We understand the stakes are high and this nation and planet face existential threats, from climate change to warring among nuclear-armed nations to threats to democracy to crime in our streets. Those high stakes can make us anxious and fearful, and that anxiety and fear can boil our passions.

For some of us, those boiled passions spill over into hate.

But we also know that Abraham Lincoln spoke a wise truth when he said a nation divided against itself cannot stand.

We weaken ourselves when we work to tear down our political opponents instead of working to find common ground. We hurt ourselves when we hate instead of compromise, when we not only push aside ideas that differ from our own but villainize the people who espouse those different ideas.

And we each rip another thread in the fabric of our nation when we wish harm upon our brothers and sisters simply because they picked a different name at the ballot box.

May Saturday’s tragedy act as a wakeup call to each and every one of us to look across the aisle and see not enemies but fellow Americans who want only to build a better life for themselves and their families, just like we do. That they see a different path to that prosperity does not make them evil or treacherous. It simply makes them different, and we might learn something from them and they might learn something from us if only we could stop hating one another and start striving to understand one another.

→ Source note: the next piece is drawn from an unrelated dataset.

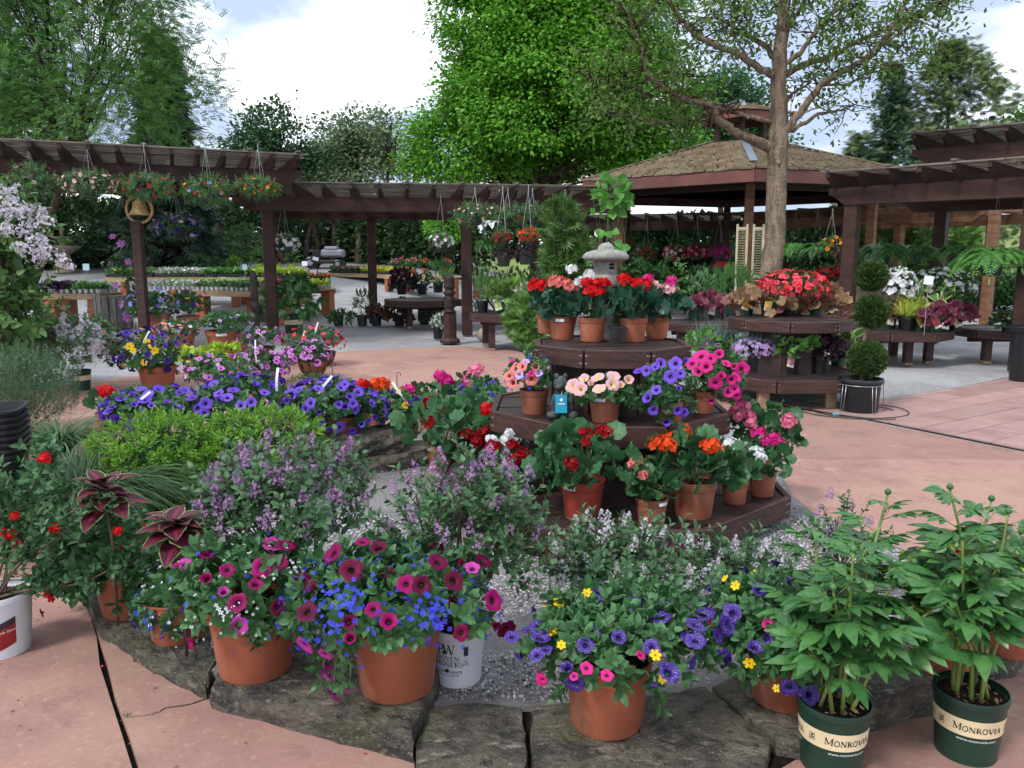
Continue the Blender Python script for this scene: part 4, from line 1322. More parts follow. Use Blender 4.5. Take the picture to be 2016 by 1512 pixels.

Our leaders must set the tone. They must stop caricaturing the other side as monsters and start talking with respect not only for their fellow politicians but for all the hardworking Americans they represent.

But we each must do our part. Stop posting divisive, harmful, hurtful things online. Stop blaming until all the facts are known. Start listening instead of yelling. Start shaking hands instead of shaking fists.

We are grateful the would-be assassin failed at his task. We wish Trump a speedy and full recovery.

We wish for recovery for the injured spectators.

We pray for peace and healing for the family of the spectator who didn’t survive.

And we pray for this nation to heal.